SMITH: Real quickly, Mr. Woolsey, should there be a new agency?

Mr. WOOLSEY: The–on the CIA side, what they’re talking about is a sort of a super director of Central Intelligence that has the ability to f–hire and fire the director of the NSA, lets say, and–and move money around. I think the director of Central Intelligence needs more authority like that than he has now. But I–but I–I’m not yet over the fence…

SMITH: Right.

Mr. WOOLSEY: …and saying that we need to have a whole new office.

SMITH: And Mr. Pomerantz, I’m sure you still have a lot of contacts in the bureau. How are people in the bureau responding to the beating they’re taking in the–in the commission hearings?
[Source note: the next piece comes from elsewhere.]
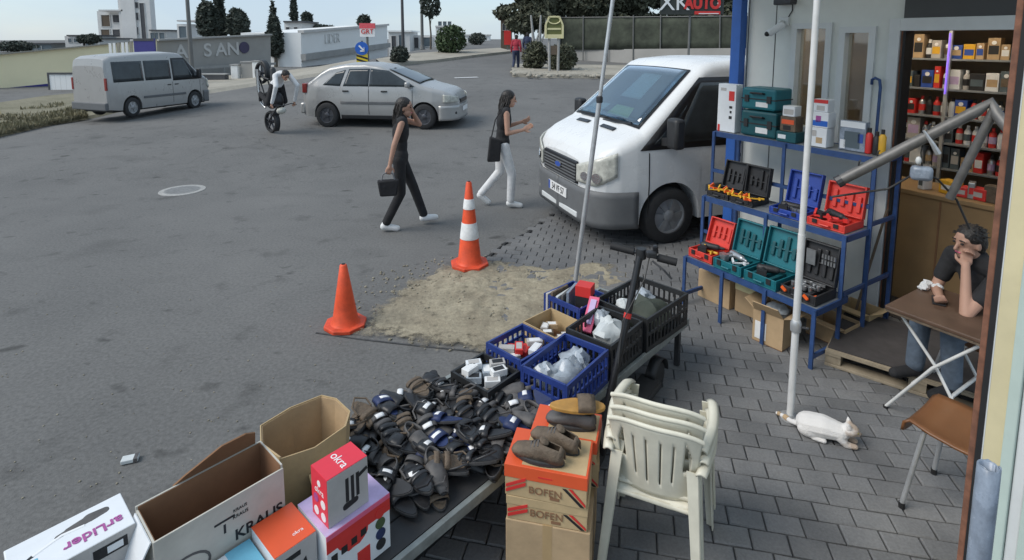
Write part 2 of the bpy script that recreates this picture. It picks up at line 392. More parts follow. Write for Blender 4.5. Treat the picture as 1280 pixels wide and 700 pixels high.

Mr. POMERANTZ: You know, it–it’s very demoralizing. These–these are w–men and women who–who are working very diligently, whose overwhelming desire and motivation is to protect this country and to–to take this kind of a beating is never–ne–never pleasant. I think that frankly we’re more or less accustomed to it. Thi–this–this goes in cycles. And let me tell you they are capable of doing this job. The idea of taking a–a creating a new agency and taking that responsibility away from the FBI is not good for the civil liberties of this country and not good for the protection of its citizens. They can do the job.

SMITH: All right. Mr. Pomerantz, thank you. James Woolsey, as always, we appreciate your time, gentlemen.

Mr. WOOLSEY: Good to be with you.

SMITH: You’re watching THE EARLY SHOW on CBS. We’ll be right back.